On Aug. 19, the U.S. Department of Agriculture announced producers of nearly 17,000 dairy operations have signed up for the Dairy Margin Coverage program.

According to the USDA, the DMC offers protection to dairy producers when the difference between the all-milk price and the average feed cost (the margin) falls below a certain dollar amount selected by the producer.

"We’re encouraged by the number of dairy producers who have signed up for this new program, but we are hopeful that we will get more folks in the door," said USDA Under Secretary for Farm Production and Conservation Bill Northey in a news release. "At this point in the signup process, we are well ahead of the number of producers covered at this time last year under the previous safety net program, with more producers enrolling every day.

"As we move into the home stretch, we expect more producers across the country to get coverage through DMC and our team at FSA is really going above and beyond to make sure we get the word out there, the returns this year-to-date should speak for themselves."

The deadline to sign up for the DMC is before Sept. 20.

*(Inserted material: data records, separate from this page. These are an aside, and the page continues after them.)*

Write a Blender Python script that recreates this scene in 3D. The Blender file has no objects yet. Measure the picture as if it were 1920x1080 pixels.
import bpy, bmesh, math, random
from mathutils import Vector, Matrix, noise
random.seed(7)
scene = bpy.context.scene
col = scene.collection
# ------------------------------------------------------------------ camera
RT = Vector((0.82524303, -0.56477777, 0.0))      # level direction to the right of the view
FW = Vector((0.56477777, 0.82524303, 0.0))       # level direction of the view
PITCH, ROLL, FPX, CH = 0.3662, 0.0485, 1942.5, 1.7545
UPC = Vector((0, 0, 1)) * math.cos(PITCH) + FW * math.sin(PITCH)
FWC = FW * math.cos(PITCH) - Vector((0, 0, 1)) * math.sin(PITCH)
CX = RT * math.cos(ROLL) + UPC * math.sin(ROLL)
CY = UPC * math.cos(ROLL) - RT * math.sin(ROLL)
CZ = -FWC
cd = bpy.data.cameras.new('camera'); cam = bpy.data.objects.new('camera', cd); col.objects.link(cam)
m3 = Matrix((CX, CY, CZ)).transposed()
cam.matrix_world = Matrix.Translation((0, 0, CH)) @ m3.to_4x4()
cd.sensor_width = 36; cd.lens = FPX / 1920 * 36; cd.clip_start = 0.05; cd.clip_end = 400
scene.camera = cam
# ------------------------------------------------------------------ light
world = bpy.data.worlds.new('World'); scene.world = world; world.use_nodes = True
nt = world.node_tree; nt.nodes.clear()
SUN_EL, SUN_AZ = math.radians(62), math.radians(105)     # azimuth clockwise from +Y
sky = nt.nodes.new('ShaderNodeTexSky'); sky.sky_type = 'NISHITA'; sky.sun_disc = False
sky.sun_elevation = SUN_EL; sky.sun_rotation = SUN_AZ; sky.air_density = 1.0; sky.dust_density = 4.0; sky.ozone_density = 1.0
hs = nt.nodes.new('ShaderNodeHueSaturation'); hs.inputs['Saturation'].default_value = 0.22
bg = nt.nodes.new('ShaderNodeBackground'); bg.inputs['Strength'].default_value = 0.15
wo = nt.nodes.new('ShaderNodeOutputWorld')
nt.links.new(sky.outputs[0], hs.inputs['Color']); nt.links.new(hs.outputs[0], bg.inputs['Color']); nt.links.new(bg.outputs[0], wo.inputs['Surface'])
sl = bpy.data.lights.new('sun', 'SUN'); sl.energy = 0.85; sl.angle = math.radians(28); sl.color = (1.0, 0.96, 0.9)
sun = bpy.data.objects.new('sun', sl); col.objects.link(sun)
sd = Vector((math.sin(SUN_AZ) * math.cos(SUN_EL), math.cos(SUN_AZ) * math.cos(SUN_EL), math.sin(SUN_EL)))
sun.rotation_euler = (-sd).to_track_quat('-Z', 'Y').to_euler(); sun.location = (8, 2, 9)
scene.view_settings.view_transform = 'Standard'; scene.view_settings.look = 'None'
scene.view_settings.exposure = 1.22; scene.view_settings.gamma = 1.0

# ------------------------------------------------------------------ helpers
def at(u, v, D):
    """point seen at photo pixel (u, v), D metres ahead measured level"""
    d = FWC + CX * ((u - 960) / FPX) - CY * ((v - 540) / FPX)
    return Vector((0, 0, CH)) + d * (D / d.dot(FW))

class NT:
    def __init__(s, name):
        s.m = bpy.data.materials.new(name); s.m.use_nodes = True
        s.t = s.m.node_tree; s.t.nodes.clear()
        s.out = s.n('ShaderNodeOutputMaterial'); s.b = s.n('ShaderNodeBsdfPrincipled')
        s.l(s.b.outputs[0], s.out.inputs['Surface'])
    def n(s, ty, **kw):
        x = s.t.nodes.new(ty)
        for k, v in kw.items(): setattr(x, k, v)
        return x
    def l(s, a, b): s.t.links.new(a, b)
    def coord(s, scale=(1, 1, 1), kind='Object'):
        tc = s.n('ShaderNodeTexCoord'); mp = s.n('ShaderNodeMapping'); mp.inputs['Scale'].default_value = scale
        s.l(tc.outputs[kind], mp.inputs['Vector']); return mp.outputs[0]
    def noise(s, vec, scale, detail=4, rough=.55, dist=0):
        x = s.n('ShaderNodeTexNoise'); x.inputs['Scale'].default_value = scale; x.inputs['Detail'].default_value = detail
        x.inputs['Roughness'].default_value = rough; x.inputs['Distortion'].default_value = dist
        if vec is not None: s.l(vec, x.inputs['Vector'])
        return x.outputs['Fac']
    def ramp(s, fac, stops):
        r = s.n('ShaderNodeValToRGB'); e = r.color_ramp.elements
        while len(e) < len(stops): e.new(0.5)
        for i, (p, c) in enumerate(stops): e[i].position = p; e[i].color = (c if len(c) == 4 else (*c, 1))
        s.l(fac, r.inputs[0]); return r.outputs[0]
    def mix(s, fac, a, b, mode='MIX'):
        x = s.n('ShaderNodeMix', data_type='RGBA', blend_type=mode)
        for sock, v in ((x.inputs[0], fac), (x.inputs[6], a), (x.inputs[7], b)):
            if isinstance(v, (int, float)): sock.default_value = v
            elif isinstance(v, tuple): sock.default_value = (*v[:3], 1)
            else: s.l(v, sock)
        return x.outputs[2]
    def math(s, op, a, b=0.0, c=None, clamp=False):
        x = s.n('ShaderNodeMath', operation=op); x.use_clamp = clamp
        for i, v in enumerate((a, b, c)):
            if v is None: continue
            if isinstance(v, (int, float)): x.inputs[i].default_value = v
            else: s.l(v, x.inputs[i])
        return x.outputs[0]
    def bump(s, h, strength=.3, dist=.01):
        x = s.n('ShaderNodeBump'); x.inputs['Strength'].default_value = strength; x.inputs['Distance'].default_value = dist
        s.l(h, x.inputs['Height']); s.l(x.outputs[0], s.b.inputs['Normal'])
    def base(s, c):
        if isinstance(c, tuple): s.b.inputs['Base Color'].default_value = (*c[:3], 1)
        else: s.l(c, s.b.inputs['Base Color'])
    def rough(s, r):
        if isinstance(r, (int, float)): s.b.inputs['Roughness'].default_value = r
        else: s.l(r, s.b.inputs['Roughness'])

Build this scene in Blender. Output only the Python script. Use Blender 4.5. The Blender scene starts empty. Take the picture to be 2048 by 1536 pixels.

The DMC sign up began in June this year with more than 60% of dairies with established production histories enrolled in the program to date.

"For many smaller dairies, the choice is probably a no-brainer as the retroactive coverage through January has already assured them that the 2019 payments will exceed the required premiums," said U.S. Secretary of Agriculture Sonny Perdue.

The USDA Farm Service Agency began issuing program payments to producers July 11 with the DMC providing retroactive coverage to Jan. 1, 2019.

According to the USDA, producers who have signed up to date will receive more than $219.7 million in payments for January through June, when the income over feed cost margin was $8.63 per hundredweight, triggering the sixth payment for eligible dairy producers who purchased the $9 and $9.50 levels of coverage under DMC.